Does Simon have genuine concern for NZ's taxpayers not being stung too hard?
If you thought that about Bill English then Simon Bridges will not be pleasing to you:
Correct. Bridges accepts the status quo of entitlement. Then again, I can't really think of any NZ politician that doesn't have a peculiar sense of entitlement. Perhaps Nandor Tanczos was the last with any real integrity.
I do not believe failure to get house prices down and/or immigration under control is deliberate and purposeful corruption by MPs (many would be financially better off out of parliament) but I do think it influences MPs into listening to those who are interested (real estate investors, etc) rather than those who are sleeping in garages. My proposal is similar to ministers putting businesses they own into limbo while they are making decisions relevant to their businesses. The simple act of selling investment property (for those who own it) would focus their minds.
I don't think its harsh. I know for a fact what he was advised, and what he ignored - wrongly.

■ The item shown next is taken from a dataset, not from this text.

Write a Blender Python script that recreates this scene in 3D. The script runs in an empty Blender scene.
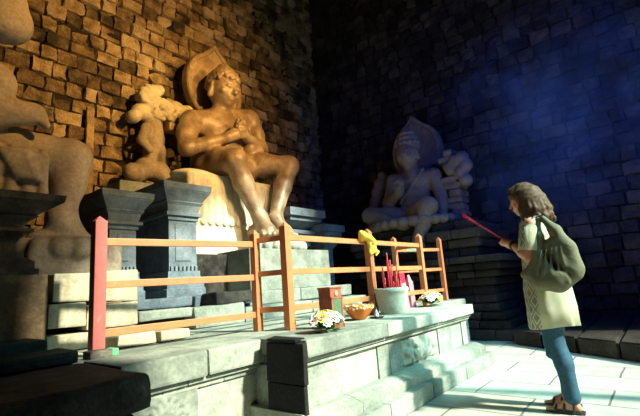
import bpy, bmesh, math, random
import numpy as np
from mathutils import Vector, Matrix, Euler
random.seed(7); rng = np.random.default_rng(7)
SC = bpy.context.scene; COL = SC.collection
PI = math.pi

# ------------------------------------------------------------------ camera
YAW, PITCH, ROLL, FPX = math.radians(51.08), math.radians(10.625), math.radians(-4.27), 417.2
fwd = Vector((math.sin(YAW)*math.cos(PITCH), math.cos(YAW)*math.cos(PITCH), math.sin(PITCH)))
r0 = Vector((math.cos(YAW), -math.sin(YAW), 0)); u0 = r0.cross(fwd)
rgt = r0*math.cos(ROLL)+u0*math.sin(ROLL); upv = -r0*math.sin(ROLL)+u0*math.cos(ROLL)
CAM = Vector((0, 0, 1.0))
cd = bpy.data.cameras.new('camera'); cam = bpy.data.objects.new('camera', cd); COL.objects.link(cam)
cd.sensor_width = 36; cd.lens = 36*FPX/640; cd.clip_start = .05
cam.matrix_world = Matrix(((rgt.x, upv.x, -fwd.x, 0), (rgt.y, upv.y, -fwd.y, 0), (rgt.z, upv.z, -fwd.z, 1.0), (0, 0, 0, 1)))
SC.camera = cam
def ray(px, py): return rgt*((px-320)/FPX)-upv*((py-208)/FPX)+fwd
def AY(px, py, Y): d = ray(px, py); return CAM+d*(Y/d.y)          # point of the place at depth Y seen at a pixel
def AX(px, py, X): d = ray(px, py); return CAM+d*(X/d.x)
def AZ(px, py, z): d = ray(px, py); return CAM+d*((z-1)/d.z)

# ------------------------------------------------------------------ world, sun, daylight, lamps, exposure
w = bpy.data.worlds.new('world'); SC.world = w; w.use_nodes = True
bg = w.node_tree.nodes['Background']; bg.inputs[0].default_value = (.03, .10, .42, 1); bg.inputs[1].default_value = .035
def light(name, kind, loc, target, energy, color, **kw):
    l = bpy.data.lights.new(name, kind); l.energy = energy; l.color = color
    for k, v in kw.items(): setattr(l, k, v)
    o = bpy.data.objects.new(name, l); COL.objects.link(o); o.location = loc
    o.rotation_euler = (Vector(target)-Vector(loc)).to_track_quat('-Z', 'Y').to_euler(); return o
SUN = Vector((-.16, 1, -.77))
light('sun', 'SUN', (3, -6, 6), Vector((3, -6, 6))+SUN, 11.0, (1.0, 1.0, .74), angle=math.radians(3))
light('doorway_daylight', 'AREA', (4.3, -1.45, 4.0), (4.1, 2.7, .2), 150, (.20, .52, .52), shape='RECTANGLE', size=2.4, size_y=3.0, spread=math.radians(62))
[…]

But you do make a valid point, that collectively NZ doesn't seem to have a clue. Lots of people who call themselves 'experts', and some have good ideas, but it's not brought together as an integrated whole.
I could tell you within 5 brief points what could be done to make a meaningful difference. It's not rocket science, at all, yet it is made out to be.
Phil Twyford is certainly part of a Cabinet which has collective responsibility. Also Jacinda as the PM is responsible for portfolio allocation and oversight. Grant Robertson is in charge of finances. In any government the PM and the Finance Minister are usually the two main characters. David Parker as Minister of the Environment is responsible for reforming the RMA (panel in progress). Jenny Salesa construction and building materials. Megan Woods took over the housing portfolio in May. Kris Faafoi is in charge social housing...
The graph "House Price Growth by Decade" is interesting.
A couple of takeaways:
- After the past decade of rapid growth and issues of affordability coming to the fore, it shows that since the 1950's, the past decade has seen only the third most rapid period of housing growth above the inflation.
- Over the past seven decades, and especially so over the past four decades, house prices increases have been greater than inflation so have provided actual capital gains; it is no wonder Kiwis have a love of home ownership and property investment.
JC
Agreed - however it is related to inflation so should be reasonably consistent with wages.
To me the biggie is the 1950s with considerable house price inflation; socially single income so potentially less disposal and savings income.
Would be interested in seeing the graph as a basis for an article.
I remain concerned that homeownership (from memory) for 24 to 35 year olds has dropped from 65% in 1988 to 35% in 2018. A socioeconomic issue that needs to be confronted and not piecemeal politicking as currently.
I think the bigger question is the 30-40 year old demographic.
In the last 30 years there's been a move to young peoepl wanting to be less committed in their 20s, ie. work and travel overseas.
But from my own experience, many people are starting to think of settling down once they hit late 20s / 30, so I think that is the more relevant age group
Indeed, referencing it against CPI is rubbish for several reasons.
1) CPI already includes a cost of housing component, so its self-correlated to a degree.
2) Nothing to do with buying a house is inflation adjusted, everything is in nominal dollars.
3) Most peoples income isn't CPI-adjusted, and that what pays the mortgage.
House prices vs incomes (post tax preferably) makes sense, you pay for your house from your income. And the effect of interest rates needs to be accounted for. And it would be good to do it for at least three income bands, say 20th percentile, median, and 80th percentile?